The other was a more interesting effort by The Bongos – a NY post punk band on Fetish Records, featuring Cosey from TG on one track.
Also some rare-ish Psychic TV singles and CDs and related fanzines/books. Oh and some bonkers texts from the bloke out of goth group Christian Death about the end of the world and setting up a paramilitary organisation. I am still not clear why he sent them to me.
Result: The rare records I’d acquired to sell on went for 99p each. This alone adequately flags up my complete lack of business acumen. The rest went for roughly what I expected it to.
Miscellania
I ran into Danny in Spittalfields Market and tried to palm a load of occult books off on him. I assumed he must know some freaky people who are still obssessed by all this stuff. My better half was impressed by my new zeal for geting rid of things. But either he doesn’t know any wand-wavers or like me he’s realised that a lot of it is too much trouble.
Get home and divvy up a load of books into 3 piles:
- Recycle: Books which are rubbish and not worth any money.
- Charity Shop: Books which are OK and not worth any money.
- Amazon shop: Books which are out of print and already up there for over 20 quid.
Amazon turns out to be a very slow way of getting rid of things, but people do pay top dollar.
I also found reams and reams of correspondence from the days before the internet. (Christ, that makes me sounds about 80!) A very nice evening was spent revisiting it before it too was savagely recycled. People used to really write, y’know? When I did a zine in the 90s there were dozens of people who wrote back with feedback – lots of them doing letters of 3 pages…
I offered the good people of Dissensus the chance to come and pick up 60 back issues of The Wire magazine and there were no takers, so in the recycling they went.
So that’s it, for now, I enjoyed the experience overall and as you can see it’s given me a chance to reappraise my past tastes. I’m proud of my 100% positive feedback and will probably do this again at some point. In the meantime there are more pressing matters to attend to – more news about them soon.
“I assumed he must know some freaky people who are still obssessed by all this stuff”

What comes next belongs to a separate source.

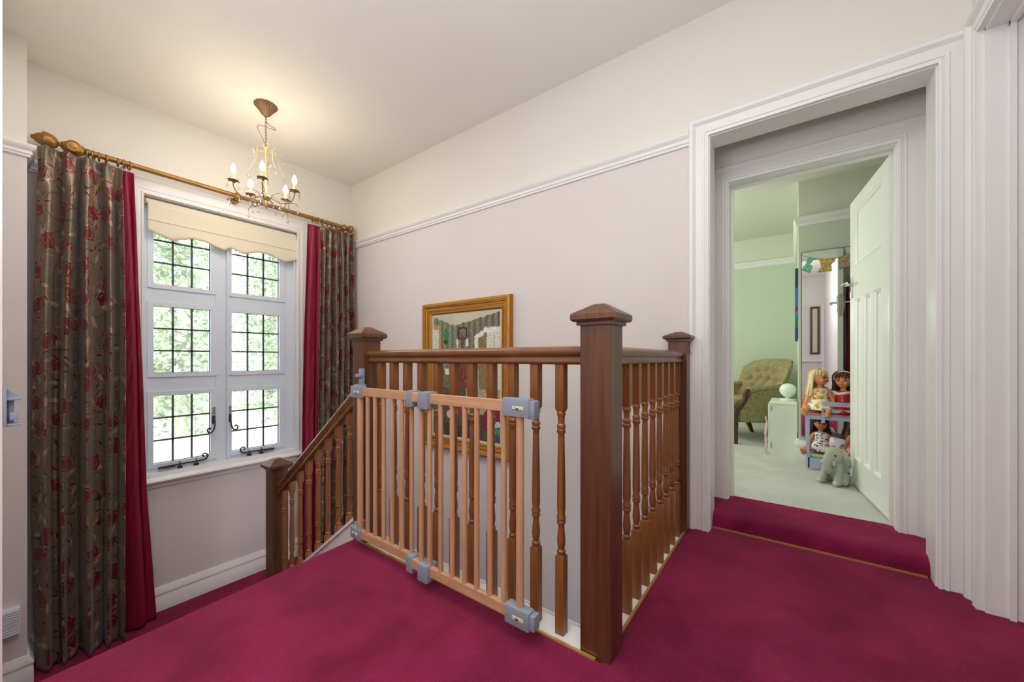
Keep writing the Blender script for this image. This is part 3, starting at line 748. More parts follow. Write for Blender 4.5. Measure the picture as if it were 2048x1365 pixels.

-luckily no, all the people who I actually like and have any contact with have actually done what you’ve done, and flogged off all the shite years ago. The only stuff that really goes for TOP DOLLAH is freakishly rare out of print stuff a lot of which is getting PDFed these days. I did see a copy of Frater UDs book on Sigil magic going for £70 fucking quid! I got rid of mine down the tape exchange about 6 months ago. Bollocks.
pdfs are definitely the way to go, I think. Especially for out of print fanzine type stuff. Tho obviously after I’ve sold everything, ha ha.
Lost for words?
so what was the total income from your ebay sale of stuff that once seemed important?
all the best
xc
Low low prices for PTV at ebay…let me know if you notice them picking up as I have a boxful of rareties an ex-roadie for them gave me.
I’ve been doing a couple of car boot sales, shifted loads of terribly scratchy ska at 50p an album. Sold a copy of a Eisenststein book that wouldn’t shift at ebay for a quid to a guy who made the special fx cameras for 2001.
it’s a funny old world.
Light years from London bases, the mission is resumed.
after 7 years in suspended animation…
AAA part II is Coming !!
Blimey!
fuck, you got rid of LETTERS?!?!
That’s hardcore!
i’ll be buried with my PTV and related crap, cause it ain’t worth shit, and i paid too much for it. i’m well past it, and all my cool stuff got stolen (C93 comic book and cd anyone?!). i’m in the states, so it was even more. can’t believe i dropped that much on vinyl back in the day, and all up in this day, i don’t even have a turntable. i miss mr. balance tho, RIP.